++++ RECORDED DATA ++++

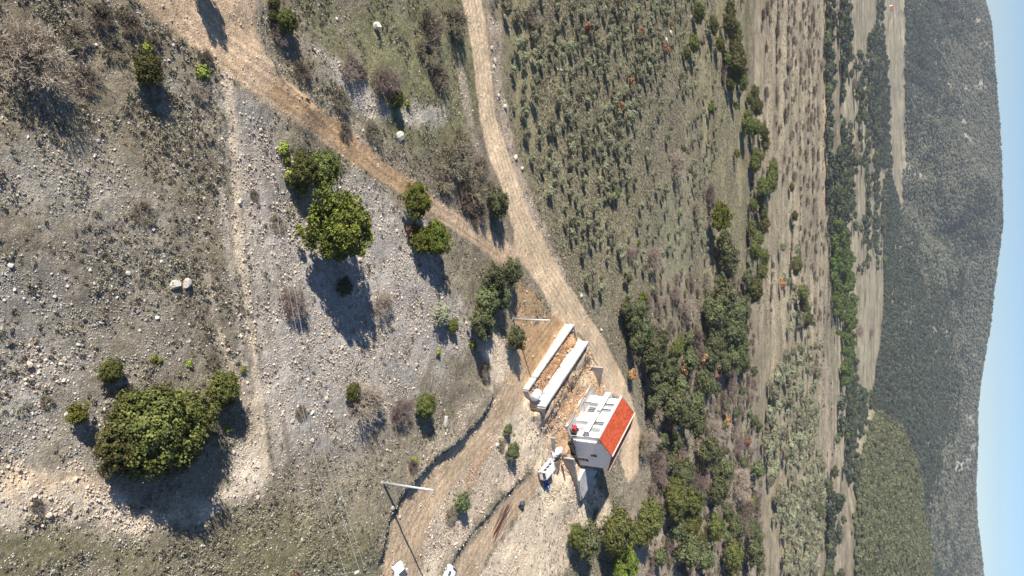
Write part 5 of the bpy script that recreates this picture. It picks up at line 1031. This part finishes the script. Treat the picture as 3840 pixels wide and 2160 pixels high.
# ------------------------------------------------------------------ boulders and far house
M_BOULDER = foliage('cream_boulder', (.46, .42, .35), (.60, .55, .46), .9, .08)
BO = [(440, 718, 13.5, 'left of the two big cream boulders on the grey slope', 1.0), (467, 713, 13.5, 'right of the two big cream boulders on the grey slope', 1.0), (945, 66, 11, 'pale pointed boulder standing alone in the upper green field', 1.7), (1006, 343, 13, 'flat pale boulder half buried in the field below the orange track', .5),
      (1243, 154, 7, 'pale boulder on the right edge of the gravel road, topmost of the row', .9), (1236, 120, 5, 'small boulder above the topmost of the gravel road row', .9), (1242, 168, 5, 'small boulder touching the topmost of the gravel road row', .9), (1254, 241, 6, 'pale boulder on the gravel road edge above the white one', .9), (1270, 270, 7, 'white boulder in the olives just off the gravel road', .9), (1296, 396, 7, 'long boulder lower down the gravel road edge', .8), (1312, 424, 6, 'lowest pale boulder of the gravel road row', .9),
      (1674, 104, 9, 'white rock pile among dark scrub in the old field, lower part', .7), (1686, 82, 7, 'white rock above the lower pile in the old field', .8), (1738, 46, 7, 'white rock left of the top evergreens', .9), (1572, 259, 8, 'white rock under the orange shrub at the orchard end', .7), (1411, 178, 5, 'lone white stone between the olive rows', .8), (786, 1038, 6, 'cream stone on the slope above its neighbour, right of the footpath', .9), (784, 1108, 6, 'cream stone on the slope, right of the footpath, lower one', .9), (988, 1277, 6, 'round pale boulder on the inner edge of the access road bend', .9), (1049, 915, 4, 'pale stone in the field over the dry bank', .9), (1006, 1300, 5, 'pale stone on the verge left of the access road bend', .9),
      (1250, 1118, 6, 'broken pink boulder at the rim of the rubble', .8), (1120, 1060, 13, 'grey bedrock slab exposed on the bank above the access road', .4), (1462, 742, 6, 'cream boulder on the outer rim of the gravel road', .8), (1512, 830, 5, 'cream boulder on the outer rim above the belt trees', .8), (1590, 940, 6, 'cream boulder on the outer rim beside a rusty shrub', .9)]
for i, (px, py, r, lab, hs) in enumerate(BO):
    p = on(px, py); R = r * depth_of(*p) / FOC; o = link('boulder', rock_mesh('boulder', 900 + i, M_BOULDER, 3 if i < 2 else 2, .85, .028 if i < 2 else .10)); o.location = (p[0], p[1], p[2] + R * .1); o.scale = (R * 1.1, R * 1.1, R * hs); o.rotation_euler = (0, 0, rnd.uniform(0, 6)); tag(o, lab, 'rock')
fp = on(2238, 22); fh = empty('far_house', fp, .5, 'distant white cottage with orange roof in the valley near the top edge', 'house')
MB().prism([(-4.5, -1), (4.5, -1), (4.5, 4.6), (0, 7), (-4.5, 4.6)], 'x', -6, 6).obj('wall', M_WHITE, fh)
for s in (1, -1): MB().hexa([(-6.4, 0, 7.05), (6.4, 0, 7.05), (6.4, s * 5.1, 4.35), (-6.4, s * 5.1, 4.35), (-6.4, 0, 7.35), (6.4, 0, 7.35), (6.4, s * 5.1, 4.65), (-6.4, s * 5.1, 4.65)]).obj('roof', M_TILE, fh)
for x in (-3.5, 0, 3.5): MB().box(x - .6, x + .6, -4.56, -4.5, 1.2, 2.8).obj('window', M_GLASS, fh)
for y in (-2, 2): MB().box(-6.06, -6, y - .6, y + .6, 1.2, 2.8).obj('window', M_GLASS, fh)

++++

EXERCISE:
Copy the whole listing above word for word but do not carry over the pictures.

RESULT FOR THIS EXERCISE:
Write part 5 of the bpy script that recreates this picture. It picks up at line 1031. This part finishes the script. Treat the picture as 3840 pixels wide and 2160 pixels high.
# ------------------------------------------------------------------ boulders and far house
M_BOULDER = foliage('cream_boulder', (.46, .42, .35), (.60, .55, .46), .9, .08)
BO = [(440, 718, 13.5, 'left of the two big cream boulders on the grey slope', 1.0), (467, 713, 13.5, 'right of the two big cream boulders on the grey slope', 1.0), (945, 66, 11, 'pale pointed boulder standing alone in the upper green field', 1.7), (1006, 343, 13, 'flat pale boulder half buried in the field below the orange track', .5),
      (1243, 154, 7, 'pale boulder on the right edge of the gravel road, topmost of the row', .9), (1236, 120, 5, 'small boulder above the topmost of the gravel road row', .9), (1242, 168, 5, 'small boulder touching the topmost of the gravel road row', .9), (1254, 241, 6, 'pale boulder on the gravel road edge above the white one', .9), (1270, 270, 7, 'white boulder in the olives just off the gravel road', .9), (1296, 396, 7, 'long boulder lower down the gravel road edge', .8), (1312, 424, 6, 'lowest pale boulder of the gravel road row', .9),
      (1674, 104, 9, 'white rock pile among dark scrub in the old field, lower part', .7), (1686, 82, 7, 'white rock above the lower pile in the old field', .8), (1738, 46, 7, 'white rock left of the top evergreens', .9), (1572, 259, 8, 'white rock under the orange shrub at the orchard end', .7), (1411, 178, 5, 'lone white stone between the olive rows', .8), (786, 1038, 6, 'cream stone on the slope above its neighbour, right of the footpath', .9), (784, 1108, 6, 'cream stone on the slope, right of the footpath, lower one', .9), (988, 1277, 6, 'round pale boulder on the inner edge of the access road bend', .9), (1049, 915, 4, 'pale stone in the field over the dry bank', .9), (1006, 1300, 5, 'pale stone on the verge left of the access road bend', .9),
      (1250, 1118, 6, 'broken pink boulder at the rim of the rubble', .8), (1120, 1060, 13, 'grey bedrock slab exposed on the bank above the access road', .4), (1462, 742, 6, 'cream boulder on the outer rim of the gravel road', .8), (1512, 830, 5, 'cream boulder on the outer rim above the belt trees', .8), (1590, 940, 6, 'cream boulder on the outer rim beside a rusty shrub', .9)]
for i, (px, py, r, lab, hs) in enumerate(BO):
    p = on(px, py); R = r * depth_of(*p) / FOC; o = link('boulder', rock_mesh('boulder', 900 + i, M_BOULDER, 3 if i < 2 else 2, .85, .028 if i < 2 else .10)); o.location = (p[0], p[1], p[2] + R * .1); o.scale = (R * 1.1, R * 1.1, R * hs); o.rotation_euler = (0, 0, rnd.uniform(0, 6)); tag(o, lab, 'rock')
fp = on(2238, 22); fh = empty('far_house', fp, .5, 'distant white cottage with orange roof in the valley near the top edge', 'house')
MB().prism([(-4.5, -1), (4.5, -1), (4.5, 4.6), (0, 7), (-4.5, 4.6)], 'x', -6, 6).obj('wall', M_WHITE, fh)
for s in (1, -1): MB().hexa([(-6.4, 0, 7.05), (6.4, 0, 7.05), (6.4, s * 5.1, 4.35), (-6.4, s * 5.1, 4.35), (-6.4, 0, 7.35), (6.4, 0, 7.35), (6.4, s * 5.1, 4.65), (-6.4, s * 5.1, 4.65)]).obj('roof', M_TILE, fh)
for x in (-3.5, 0, 3.5): MB().box(x - .6, x + .6, -4.56, -4.5, 1.2, 2.8).obj('window', M_GLASS, fh)
for y in (-2, 2): MB().box(-6.06, -6, y - .6, y + .6, 1.2, 2.8).obj('window', M_GLASS, fh)